After making brief public comment on the elevator at Hallidie Plaza at the meeting of the Capital Planning Committee this past Monday, I took the #5 Fulton and the #28 Daly City bus to SFSU, where President Lynn Mahoney had agreed to "bargain" with student representatives from the 60-tent Pro-Palestinian encampment there on campus.
It was as if she'd read and respected what David French wrote in an opinion piece April 28th in the NYTimes:
In my experience as a litigator, campus chaos is frequently the result of a specific campus culture. Administrators and faculty members will often abandon any pretense of institutional neutrality and either cooperate with their most intense activist students or impose double standards that grant favored constituencies extraordinary privileges. For many administrators, the very idea of neutrality is repugnant. It represents a form of complicity in injustice that they simply can’t and won’t stomach. So they nurture and support one side. They scorn the opposition, adopting a de facto posture that says, “To my friends, everything; for my enemies, the law.”
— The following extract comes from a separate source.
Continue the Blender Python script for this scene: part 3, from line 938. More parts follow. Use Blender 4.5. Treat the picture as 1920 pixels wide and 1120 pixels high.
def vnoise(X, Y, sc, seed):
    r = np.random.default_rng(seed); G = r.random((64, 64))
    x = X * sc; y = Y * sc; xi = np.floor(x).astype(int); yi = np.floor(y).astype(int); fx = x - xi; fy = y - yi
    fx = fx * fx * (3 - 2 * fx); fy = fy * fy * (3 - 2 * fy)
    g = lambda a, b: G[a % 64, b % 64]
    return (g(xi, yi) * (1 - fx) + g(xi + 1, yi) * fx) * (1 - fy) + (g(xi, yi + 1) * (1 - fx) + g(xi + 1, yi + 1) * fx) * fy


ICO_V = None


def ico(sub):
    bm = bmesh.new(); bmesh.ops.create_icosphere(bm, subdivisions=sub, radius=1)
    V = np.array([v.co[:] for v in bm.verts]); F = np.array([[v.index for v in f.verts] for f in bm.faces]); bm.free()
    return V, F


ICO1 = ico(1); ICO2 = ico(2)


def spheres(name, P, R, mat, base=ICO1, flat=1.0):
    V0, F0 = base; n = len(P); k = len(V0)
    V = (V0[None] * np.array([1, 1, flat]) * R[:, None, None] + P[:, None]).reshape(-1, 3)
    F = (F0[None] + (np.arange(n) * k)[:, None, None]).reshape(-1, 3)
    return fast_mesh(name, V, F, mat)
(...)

Here's what Nanette Asimov wrote up--exactly what I experienced.
https://www.sfchronicle.com/california/article/sf-state-gaza-protests-meeting-19441856.php
It wasn't empty rhetoric. She soke of revising their investment policy so that they can add to their "socially responsible" investing (to avoid investments in regions engaged in war), creating a website making endowments much more transparent, and creating a proposal to present to trustees.